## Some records
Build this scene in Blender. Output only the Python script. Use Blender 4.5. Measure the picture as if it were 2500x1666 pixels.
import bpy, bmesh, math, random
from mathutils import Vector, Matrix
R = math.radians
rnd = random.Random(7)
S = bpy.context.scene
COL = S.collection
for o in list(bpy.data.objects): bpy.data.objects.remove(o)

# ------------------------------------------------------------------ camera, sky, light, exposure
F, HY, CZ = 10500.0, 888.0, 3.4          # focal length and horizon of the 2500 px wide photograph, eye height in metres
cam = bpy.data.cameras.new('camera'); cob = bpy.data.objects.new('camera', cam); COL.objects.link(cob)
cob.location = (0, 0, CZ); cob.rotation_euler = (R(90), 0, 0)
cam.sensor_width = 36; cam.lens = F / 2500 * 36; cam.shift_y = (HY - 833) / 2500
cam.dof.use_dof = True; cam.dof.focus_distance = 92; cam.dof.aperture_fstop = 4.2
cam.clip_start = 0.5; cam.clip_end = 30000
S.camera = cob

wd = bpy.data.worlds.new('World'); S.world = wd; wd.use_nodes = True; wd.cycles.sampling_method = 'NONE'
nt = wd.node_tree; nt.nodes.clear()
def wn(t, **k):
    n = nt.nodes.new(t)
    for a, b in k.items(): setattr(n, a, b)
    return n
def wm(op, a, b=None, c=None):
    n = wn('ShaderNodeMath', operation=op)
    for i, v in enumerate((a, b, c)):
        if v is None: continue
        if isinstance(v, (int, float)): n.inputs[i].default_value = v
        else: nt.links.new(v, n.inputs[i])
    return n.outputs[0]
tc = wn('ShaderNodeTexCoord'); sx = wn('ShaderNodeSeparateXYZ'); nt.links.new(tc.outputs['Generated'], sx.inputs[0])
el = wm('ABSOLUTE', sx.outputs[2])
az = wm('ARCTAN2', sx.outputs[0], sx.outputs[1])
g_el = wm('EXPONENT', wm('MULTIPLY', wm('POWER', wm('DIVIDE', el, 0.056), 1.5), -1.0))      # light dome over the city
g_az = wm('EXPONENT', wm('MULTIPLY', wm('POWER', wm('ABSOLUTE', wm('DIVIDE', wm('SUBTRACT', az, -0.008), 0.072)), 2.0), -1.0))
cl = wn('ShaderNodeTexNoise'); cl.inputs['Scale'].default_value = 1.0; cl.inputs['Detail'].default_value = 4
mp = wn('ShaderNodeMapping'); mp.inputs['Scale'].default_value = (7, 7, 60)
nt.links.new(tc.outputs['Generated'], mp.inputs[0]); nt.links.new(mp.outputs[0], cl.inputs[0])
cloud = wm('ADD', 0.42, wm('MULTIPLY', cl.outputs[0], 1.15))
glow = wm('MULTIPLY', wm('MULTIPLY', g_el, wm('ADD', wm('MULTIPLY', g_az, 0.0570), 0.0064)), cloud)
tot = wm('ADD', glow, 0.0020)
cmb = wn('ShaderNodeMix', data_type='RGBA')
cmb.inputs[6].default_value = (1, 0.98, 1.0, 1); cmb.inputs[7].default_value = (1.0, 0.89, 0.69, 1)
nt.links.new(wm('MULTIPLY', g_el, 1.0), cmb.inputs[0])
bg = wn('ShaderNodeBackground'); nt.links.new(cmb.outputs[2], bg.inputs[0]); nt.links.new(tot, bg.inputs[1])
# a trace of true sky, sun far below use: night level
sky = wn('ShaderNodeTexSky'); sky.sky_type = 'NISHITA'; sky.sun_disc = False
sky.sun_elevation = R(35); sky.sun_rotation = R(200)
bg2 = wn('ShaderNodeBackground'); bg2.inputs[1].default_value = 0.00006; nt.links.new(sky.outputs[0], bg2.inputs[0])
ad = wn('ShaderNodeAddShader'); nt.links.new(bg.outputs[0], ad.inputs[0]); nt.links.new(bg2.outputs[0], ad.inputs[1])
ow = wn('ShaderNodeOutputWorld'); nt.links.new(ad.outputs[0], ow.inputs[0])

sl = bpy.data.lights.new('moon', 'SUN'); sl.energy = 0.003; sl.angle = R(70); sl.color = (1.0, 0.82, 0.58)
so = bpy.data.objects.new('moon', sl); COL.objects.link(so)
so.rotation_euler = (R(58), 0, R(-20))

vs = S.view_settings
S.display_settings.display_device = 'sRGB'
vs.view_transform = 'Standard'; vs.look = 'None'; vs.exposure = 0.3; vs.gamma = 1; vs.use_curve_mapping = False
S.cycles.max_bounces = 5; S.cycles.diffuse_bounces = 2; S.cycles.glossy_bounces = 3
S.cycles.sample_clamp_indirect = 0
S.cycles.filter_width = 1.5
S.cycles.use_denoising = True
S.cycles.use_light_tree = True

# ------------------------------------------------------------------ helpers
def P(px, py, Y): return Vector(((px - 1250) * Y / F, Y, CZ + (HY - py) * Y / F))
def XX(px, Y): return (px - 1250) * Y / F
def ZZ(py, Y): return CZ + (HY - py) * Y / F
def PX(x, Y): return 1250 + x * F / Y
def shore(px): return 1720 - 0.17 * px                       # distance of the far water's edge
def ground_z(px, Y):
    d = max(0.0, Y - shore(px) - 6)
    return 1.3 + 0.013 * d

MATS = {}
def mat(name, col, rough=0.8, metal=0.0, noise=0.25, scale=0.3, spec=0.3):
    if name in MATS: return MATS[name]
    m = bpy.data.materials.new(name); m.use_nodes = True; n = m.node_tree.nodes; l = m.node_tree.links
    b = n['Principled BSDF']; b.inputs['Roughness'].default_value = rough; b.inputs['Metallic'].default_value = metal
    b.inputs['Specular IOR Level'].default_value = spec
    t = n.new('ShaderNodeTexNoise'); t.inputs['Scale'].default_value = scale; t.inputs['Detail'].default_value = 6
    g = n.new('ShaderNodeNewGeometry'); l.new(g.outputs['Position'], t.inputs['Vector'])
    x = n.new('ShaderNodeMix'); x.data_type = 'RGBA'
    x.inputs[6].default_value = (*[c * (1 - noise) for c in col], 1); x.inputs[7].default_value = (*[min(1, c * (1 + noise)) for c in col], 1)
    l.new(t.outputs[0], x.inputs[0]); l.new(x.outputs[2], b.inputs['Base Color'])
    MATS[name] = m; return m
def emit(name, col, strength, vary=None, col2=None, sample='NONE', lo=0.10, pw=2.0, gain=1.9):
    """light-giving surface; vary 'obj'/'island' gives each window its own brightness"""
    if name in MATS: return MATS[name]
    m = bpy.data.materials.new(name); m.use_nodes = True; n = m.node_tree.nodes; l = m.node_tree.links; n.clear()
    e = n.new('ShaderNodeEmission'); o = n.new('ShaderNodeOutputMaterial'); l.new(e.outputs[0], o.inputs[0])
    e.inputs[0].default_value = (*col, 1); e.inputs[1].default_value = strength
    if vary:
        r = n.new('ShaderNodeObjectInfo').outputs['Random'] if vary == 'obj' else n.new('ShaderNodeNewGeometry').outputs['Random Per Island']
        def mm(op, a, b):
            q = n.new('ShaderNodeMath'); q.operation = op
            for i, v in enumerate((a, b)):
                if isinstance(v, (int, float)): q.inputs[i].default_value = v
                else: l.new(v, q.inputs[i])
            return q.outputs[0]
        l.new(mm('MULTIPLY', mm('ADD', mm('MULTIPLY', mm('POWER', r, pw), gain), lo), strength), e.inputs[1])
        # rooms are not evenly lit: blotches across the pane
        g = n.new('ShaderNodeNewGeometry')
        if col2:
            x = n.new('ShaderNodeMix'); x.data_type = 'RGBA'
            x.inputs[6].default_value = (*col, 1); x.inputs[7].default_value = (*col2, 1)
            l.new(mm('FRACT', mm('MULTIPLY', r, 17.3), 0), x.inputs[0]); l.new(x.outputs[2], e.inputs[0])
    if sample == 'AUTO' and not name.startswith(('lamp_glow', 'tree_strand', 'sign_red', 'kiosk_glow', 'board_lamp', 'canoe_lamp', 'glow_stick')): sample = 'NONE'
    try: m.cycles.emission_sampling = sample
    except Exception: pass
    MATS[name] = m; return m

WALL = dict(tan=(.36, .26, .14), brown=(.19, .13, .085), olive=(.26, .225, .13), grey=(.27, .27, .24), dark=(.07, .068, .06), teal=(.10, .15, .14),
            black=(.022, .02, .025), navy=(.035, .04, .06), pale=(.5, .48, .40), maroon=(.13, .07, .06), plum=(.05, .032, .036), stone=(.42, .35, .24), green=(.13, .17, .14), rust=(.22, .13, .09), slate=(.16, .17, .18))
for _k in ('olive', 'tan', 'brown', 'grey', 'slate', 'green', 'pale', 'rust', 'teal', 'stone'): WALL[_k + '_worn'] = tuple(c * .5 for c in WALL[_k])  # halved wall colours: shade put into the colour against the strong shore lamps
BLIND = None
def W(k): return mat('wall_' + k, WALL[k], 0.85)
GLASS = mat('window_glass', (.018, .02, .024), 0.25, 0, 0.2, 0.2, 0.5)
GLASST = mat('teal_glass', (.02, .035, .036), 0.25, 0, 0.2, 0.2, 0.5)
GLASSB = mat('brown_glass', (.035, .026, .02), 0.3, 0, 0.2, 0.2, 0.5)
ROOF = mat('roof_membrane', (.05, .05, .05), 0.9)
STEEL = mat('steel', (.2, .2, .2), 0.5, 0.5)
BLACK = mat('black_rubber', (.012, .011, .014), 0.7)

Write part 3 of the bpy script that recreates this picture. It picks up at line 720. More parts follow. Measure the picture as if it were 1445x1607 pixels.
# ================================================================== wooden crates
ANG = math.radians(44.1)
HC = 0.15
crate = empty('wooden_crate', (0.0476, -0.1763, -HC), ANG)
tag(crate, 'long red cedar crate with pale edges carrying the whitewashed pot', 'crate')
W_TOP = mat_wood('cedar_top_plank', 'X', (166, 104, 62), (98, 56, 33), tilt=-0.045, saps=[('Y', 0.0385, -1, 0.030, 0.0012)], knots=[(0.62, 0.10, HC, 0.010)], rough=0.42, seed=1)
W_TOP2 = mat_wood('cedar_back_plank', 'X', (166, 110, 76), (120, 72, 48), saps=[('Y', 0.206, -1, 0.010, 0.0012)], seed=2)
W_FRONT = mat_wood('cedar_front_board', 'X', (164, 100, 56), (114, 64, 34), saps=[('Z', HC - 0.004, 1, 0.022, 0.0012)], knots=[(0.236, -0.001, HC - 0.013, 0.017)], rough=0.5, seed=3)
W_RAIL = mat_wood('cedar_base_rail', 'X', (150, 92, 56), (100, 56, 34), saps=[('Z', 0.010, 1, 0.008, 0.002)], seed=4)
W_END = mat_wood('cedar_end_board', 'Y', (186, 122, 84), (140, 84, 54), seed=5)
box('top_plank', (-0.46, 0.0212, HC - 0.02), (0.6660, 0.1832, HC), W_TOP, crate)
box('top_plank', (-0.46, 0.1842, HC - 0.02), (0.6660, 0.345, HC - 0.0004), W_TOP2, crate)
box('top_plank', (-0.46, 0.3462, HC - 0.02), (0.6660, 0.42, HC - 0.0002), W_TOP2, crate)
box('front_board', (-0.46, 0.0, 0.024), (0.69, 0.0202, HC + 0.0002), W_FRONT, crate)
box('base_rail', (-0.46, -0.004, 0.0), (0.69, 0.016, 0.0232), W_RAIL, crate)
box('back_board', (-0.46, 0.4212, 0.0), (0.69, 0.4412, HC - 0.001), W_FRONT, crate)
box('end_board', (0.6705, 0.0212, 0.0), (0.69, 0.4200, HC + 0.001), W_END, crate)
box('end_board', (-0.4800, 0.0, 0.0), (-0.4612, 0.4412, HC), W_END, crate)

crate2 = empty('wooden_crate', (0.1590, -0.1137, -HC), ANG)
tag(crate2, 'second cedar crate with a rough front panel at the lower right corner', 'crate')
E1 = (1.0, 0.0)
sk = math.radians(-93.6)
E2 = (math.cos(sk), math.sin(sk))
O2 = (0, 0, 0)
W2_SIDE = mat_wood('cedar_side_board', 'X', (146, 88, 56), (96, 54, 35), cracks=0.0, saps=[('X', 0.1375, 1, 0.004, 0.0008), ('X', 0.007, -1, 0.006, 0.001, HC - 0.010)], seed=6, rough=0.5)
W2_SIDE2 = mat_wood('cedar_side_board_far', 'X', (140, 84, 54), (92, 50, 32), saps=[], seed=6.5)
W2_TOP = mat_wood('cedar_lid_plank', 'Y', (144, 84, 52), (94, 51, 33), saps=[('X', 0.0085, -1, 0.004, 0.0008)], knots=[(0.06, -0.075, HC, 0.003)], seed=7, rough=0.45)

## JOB
Word for word, please print every line from the beginning of the records to the line bearing "for o in list(bpy.data.objects): bpy.data.objects.remove(o)", counting both ends and stopping there.

## FINAL ANSWER
Build this scene in Blender. Output only the Python script. Use Blender 4.5. Measure the picture as if it were 2500x1666 pixels.
import bpy, bmesh, math, random
from mathutils import Vector, Matrix
R = math.radians
rnd = random.Random(7)
S = bpy.context.scene
COL = S.collection
for o in list(bpy.data.objects): bpy.data.objects.remove(o)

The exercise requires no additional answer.